WRITTEN EXERCISE:
Your task is to copy the material exactly.
============================================================
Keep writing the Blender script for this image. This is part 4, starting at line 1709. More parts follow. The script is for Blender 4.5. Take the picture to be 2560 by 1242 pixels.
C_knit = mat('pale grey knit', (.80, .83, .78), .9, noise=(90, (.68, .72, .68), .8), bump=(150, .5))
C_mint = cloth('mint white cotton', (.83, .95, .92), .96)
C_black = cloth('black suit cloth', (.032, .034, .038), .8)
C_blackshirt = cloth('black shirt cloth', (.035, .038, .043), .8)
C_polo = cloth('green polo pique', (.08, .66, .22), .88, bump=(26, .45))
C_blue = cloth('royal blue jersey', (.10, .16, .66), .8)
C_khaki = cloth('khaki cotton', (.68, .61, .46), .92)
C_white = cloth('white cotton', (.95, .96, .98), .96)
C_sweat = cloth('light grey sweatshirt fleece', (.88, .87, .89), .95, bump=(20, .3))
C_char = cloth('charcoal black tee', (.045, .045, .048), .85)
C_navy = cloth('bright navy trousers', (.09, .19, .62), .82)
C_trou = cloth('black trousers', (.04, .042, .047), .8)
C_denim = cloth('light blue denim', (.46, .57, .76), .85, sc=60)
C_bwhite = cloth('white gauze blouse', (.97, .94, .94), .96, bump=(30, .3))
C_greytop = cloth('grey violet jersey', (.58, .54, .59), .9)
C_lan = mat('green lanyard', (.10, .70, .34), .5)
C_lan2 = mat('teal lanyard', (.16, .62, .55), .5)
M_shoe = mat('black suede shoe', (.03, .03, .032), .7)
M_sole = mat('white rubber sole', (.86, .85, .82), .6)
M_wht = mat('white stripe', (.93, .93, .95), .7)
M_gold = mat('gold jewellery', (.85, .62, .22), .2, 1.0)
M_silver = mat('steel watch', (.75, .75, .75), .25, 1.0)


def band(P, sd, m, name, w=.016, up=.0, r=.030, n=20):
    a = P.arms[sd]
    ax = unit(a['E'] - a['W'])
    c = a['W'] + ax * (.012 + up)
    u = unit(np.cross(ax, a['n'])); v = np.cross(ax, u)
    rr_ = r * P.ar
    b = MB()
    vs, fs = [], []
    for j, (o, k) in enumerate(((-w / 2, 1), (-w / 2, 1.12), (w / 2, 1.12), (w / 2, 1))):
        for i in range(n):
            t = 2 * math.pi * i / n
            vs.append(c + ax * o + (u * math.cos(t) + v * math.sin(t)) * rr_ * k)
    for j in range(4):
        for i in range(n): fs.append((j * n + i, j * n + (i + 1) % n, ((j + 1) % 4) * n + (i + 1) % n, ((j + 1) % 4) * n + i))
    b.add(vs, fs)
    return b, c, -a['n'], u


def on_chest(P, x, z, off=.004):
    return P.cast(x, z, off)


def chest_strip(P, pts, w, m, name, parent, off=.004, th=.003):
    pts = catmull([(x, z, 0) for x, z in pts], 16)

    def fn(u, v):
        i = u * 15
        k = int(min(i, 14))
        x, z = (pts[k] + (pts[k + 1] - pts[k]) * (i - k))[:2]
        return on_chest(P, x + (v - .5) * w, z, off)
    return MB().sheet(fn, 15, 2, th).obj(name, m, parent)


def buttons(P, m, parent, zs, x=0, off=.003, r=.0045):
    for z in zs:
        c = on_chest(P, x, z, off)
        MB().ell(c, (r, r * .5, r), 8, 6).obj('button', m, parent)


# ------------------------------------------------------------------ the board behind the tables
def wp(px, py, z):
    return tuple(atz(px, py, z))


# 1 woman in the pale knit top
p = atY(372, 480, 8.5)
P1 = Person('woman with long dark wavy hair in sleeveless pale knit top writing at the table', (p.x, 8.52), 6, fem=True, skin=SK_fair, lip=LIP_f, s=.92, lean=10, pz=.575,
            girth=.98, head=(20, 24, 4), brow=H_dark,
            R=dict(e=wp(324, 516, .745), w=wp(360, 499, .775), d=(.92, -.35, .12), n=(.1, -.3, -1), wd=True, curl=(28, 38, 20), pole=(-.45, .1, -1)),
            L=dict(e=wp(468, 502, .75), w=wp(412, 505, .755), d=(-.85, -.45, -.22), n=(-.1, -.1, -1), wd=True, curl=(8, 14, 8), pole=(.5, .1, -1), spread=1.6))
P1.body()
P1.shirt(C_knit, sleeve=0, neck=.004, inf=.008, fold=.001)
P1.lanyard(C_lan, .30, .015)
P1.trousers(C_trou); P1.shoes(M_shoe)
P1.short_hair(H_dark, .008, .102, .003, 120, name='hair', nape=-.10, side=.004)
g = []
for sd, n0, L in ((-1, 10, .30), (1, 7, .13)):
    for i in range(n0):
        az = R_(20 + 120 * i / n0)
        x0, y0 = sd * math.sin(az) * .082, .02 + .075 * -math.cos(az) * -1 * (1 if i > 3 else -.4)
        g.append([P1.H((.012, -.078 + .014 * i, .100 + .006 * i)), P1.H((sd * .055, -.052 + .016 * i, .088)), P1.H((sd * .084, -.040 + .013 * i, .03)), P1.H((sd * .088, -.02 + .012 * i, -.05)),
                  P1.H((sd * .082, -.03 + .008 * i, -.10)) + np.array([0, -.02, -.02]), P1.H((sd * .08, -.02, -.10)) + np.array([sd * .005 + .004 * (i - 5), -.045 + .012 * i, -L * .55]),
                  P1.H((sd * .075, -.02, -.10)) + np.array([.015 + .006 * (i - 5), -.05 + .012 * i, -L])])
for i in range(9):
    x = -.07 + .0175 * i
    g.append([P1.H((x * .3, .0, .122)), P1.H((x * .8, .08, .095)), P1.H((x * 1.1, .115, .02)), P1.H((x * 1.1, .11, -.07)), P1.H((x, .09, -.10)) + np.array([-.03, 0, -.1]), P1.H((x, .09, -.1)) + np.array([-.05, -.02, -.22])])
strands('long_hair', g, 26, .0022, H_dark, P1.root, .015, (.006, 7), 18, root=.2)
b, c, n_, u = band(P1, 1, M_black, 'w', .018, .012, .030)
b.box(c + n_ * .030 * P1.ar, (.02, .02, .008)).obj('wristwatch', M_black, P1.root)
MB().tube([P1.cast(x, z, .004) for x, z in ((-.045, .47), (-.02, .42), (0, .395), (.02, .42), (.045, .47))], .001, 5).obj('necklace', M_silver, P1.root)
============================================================
ANSWER TO THE EXERCISE:
Keep writing the Blender script for this image. This is part 4, starting at line 1709. More parts follow. The script is for Blender 4.5. Take the picture to be 2560 by 1242 pixels.
C_knit = mat('pale grey knit', (.80, .83, .78), .9, noise=(90, (.68, .72, .68), .8), bump=(150, .5))
C_mint = cloth('mint white cotton', (.83, .95, .92), .96)
C_black = cloth('black suit cloth', (.032, .034, .038), .8)
C_blackshirt = cloth('black shirt cloth', (.035, .038, .043), .8)
C_polo = cloth('green polo pique', (.08, .66, .22), .88, bump=(26, .45))
C_blue = cloth('royal blue jersey', (.10, .16, .66), .8)
C_khaki = cloth('khaki cotton', (.68, .61, .46), .92)
C_white = cloth('white cotton', (.95, .96, .98), .96)
C_sweat = cloth('light grey sweatshirt fleece', (.88, .87, .89), .95, bump=(20, .3))
C_char = cloth('charcoal black tee', (.045, .045, .048), .85)
C_navy = cloth('bright navy trousers', (.09, .19, .62), .82)
C_trou = cloth('black trousers', (.04, .042, .047), .8)
C_denim = cloth('light blue denim', (.46, .57, .76), .85, sc=60)
C_bwhite = cloth('white gauze blouse', (.97, .94, .94), .96, bump=(30, .3))
C_greytop = cloth('grey violet jersey', (.58, .54, .59), .9)
C_lan = mat('green lanyard', (.10, .70, .34), .5)
C_lan2 = mat('teal lanyard', (.16, .62, .55), .5)
M_shoe = mat('black suede shoe', (.03, .03, .032), .7)
M_sole = mat('white rubber sole', (.86, .85, .82), .6)
M_wht = mat('white stripe', (.93, .93, .95), .7)
M_gold = mat('gold jewellery', (.85, .62, .22), .2, 1.0)
M_silver = mat('steel watch', (.75, .75, .75), .25, 1.0)


def band(P, sd, m, name, w=.016, up=.0, r=.030, n=20):
    a = P.arms[sd]
    ax = unit(a['E'] - a['W'])
    c = a['W'] + ax * (.012 + up)
    u = unit(np.cross(ax, a['n'])); v = np.cross(ax, u)
    rr_ = r * P.ar
    b = MB()
    vs, fs = [], []
    for j, (o, k) in enumerate(((-w / 2, 1), (-w / 2, 1.12), (w / 2, 1.12), (w / 2, 1))):
        for i in range(n):
            t = 2 * math.pi * i / n
            vs.append(c + ax * o + (u * math.cos(t) + v * math.sin(t)) * rr_ * k)
    for j in range(4):
        for i in range(n): fs.append((j * n + i, j * n + (i + 1) % n, ((j + 1) % 4) * n + (i + 1) % n, ((j + 1) % 4) * n + i))
    b.add(vs, fs)
    return b, c, -a['n'], u


def on_chest(P, x, z, off=.004):
    return P.cast(x, z, off)


def chest_strip(P, pts, w, m, name, parent, off=.004, th=.003):
    pts = catmull([(x, z, 0) for x, z in pts], 16)

    def fn(u, v):
        i = u * 15
        k = int(min(i, 14))
        x, z = (pts[k] + (pts[k + 1] - pts[k]) * (i - k))[:2]
        return on_chest(P, x + (v - .5) * w, z, off)
    return MB().sheet(fn, 15, 2, th).obj(name, m, parent)


def buttons(P, m, parent, zs, x=0, off=.003, r=.0045):
    for z in zs:
        c = on_chest(P, x, z, off)
        MB().ell(c, (r, r * .5, r), 8, 6).obj('button', m, parent)


# ------------------------------------------------------------------ the board behind the tables
def wp(px, py, z):
    return tuple(atz(px, py, z))


# 1 woman in the pale knit top
p = atY(372, 480, 8.5)
P1 = Person('woman with long dark wavy hair in sleeveless pale knit top writing at the table', (p.x, 8.52), 6, fem=True, skin=SK_fair, lip=LIP_f, s=.92, lean=10, pz=.575,
            girth=.98, head=(20, 24, 4), brow=H_dark,
            R=dict(e=wp(324, 516, .745), w=wp(360, 499, .775), d=(.92, -.35, .12), n=(.1, -.3, -1), wd=True, curl=(28, 38, 20), pole=(-.45, .1, -1)),
            L=dict(e=wp(468, 502, .75), w=wp(412, 505, .755), d=(-.85, -.45, -.22), n=(-.1, -.1, -1), wd=True, curl=(8, 14, 8), pole=(.5, .1, -1), spread=1.6))
P1.body()
P1.shirt(C_knit, sleeve=0, neck=.004, inf=.008, fold=.001)
P1.lanyard(C_lan, .30, .015)
P1.trousers(C_trou); P1.shoes(M_shoe)
P1.short_hair(H_dark, .008, .102, .003, 120, name='hair', nape=-.10, side=.004)
g = []
for sd, n0, L in ((-1, 10, .30), (1, 7, .13)):
    for i in range(n0):
        az = R_(20 + 120 * i / n0)
        x0, y0 = sd * math.sin(az) * .082, .02 + .075 * -math.cos(az) * -1 * (1 if i > 3 else -.4)
        g.append([P1.H((.012, -.078 + .014 * i, .100 + .006 * i)), P1.H((sd * .055, -.052 + .016 * i, .088)), P1.H((sd * .084, -.040 + .013 * i, .03)), P1.H((sd * .088, -.02 + .012 * i, -.05)),
                  P1.H((sd * .082, -.03 + .008 * i, -.10)) + np.array([0, -.02, -.02]), P1.H((sd * .08, -.02, -.10)) + np.array([sd * .005 + .004 * (i - 5), -.045 + .012 * i, -L * .55]),
                  P1.H((sd * .075, -.02, -.10)) + np.array([.015 + .006 * (i - 5), -.05 + .012 * i, -L])])
for i in range(9):
    x = -.07 + .0175 * i
    g.append([P1.H((x * .3, .0, .122)), P1.H((x * .8, .08, .095)), P1.H((x * 1.1, .115, .02)), P1.H((x * 1.1, .11, -.07)), P1.H((x, .09, -.10)) + np.array([-.03, 0, -.1]), P1.H((x, .09, -.1)) + np.array([-.05, -.02, -.22])])
strands('long_hair', g, 26, .0022, H_dark, P1.root, .015, (.006, 7), 18, root=.2)
b, c, n_, u = band(P1, 1, M_black, 'w', .018, .012, .030)
b.box(c + n_ * .030 * P1.ar, (.02, .02, .008)).obj('wristwatch', M_black, P1.root)
MB().tube([P1.cast(x, z, .004) for x, z in ((-.045, .47), (-.02, .42), (0, .395), (.02, .42), (.045, .47))], .001, 5).obj('necklace', M_silver, P1.root)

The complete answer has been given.